Manchin has previously blasted the Obama administration’s efforts to fight climate change during his 2018 reelection campaign for Senate. His sudden focus on climate change comes as environmental activists are opposing his potential promotion to top Democrat on the Senate Energy and Natural Resources Committee in 2019 due to his anti-environment and pro-coal stances.

In her op-ed, Hitt criticized Senate Energy and Natural Resources Chairwoman Lisa Murkowski (R-AK) for “recklessly” letting McNamee’s nomination move forward to a full Senate vote.

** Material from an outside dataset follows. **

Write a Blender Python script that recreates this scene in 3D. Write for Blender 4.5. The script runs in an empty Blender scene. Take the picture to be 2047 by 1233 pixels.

“Murkowski’s decision is all the more troubling considering that she rejected Ron Binz’s FERC nomination in 2013 because she perceived a bias in his past work on clean energy,” Hitt wrote. “Yet she was willing to overlook McNamee’s overt devotion to fossil fuels and antipathy toward America’s clean energy revolution.”

On Wednesday, Sen. Ron Wyden (D-OR) also expressed skepticism that McNamee could be a fair arbiter if a similar pricing proposal to the one he previously drafted that benefits coal and nuclear plants were presented to FERC.

McNamee has “a track record of wanting to do the bidding of special interests,” Wyden said in comments on the Senate floor before the vote to end debate on the nomination.

Trump’s nomination of McNamee is a “deliberate effort to hijack sound market-oriented principles that would naturally take you to cleaner power rather than dirty, old coal facilities.”

The Oregon senator on Wednesday also repeated what he said at McNamee’s earlier confirmation hearing: “This is putting the fox inside the chicken coop.”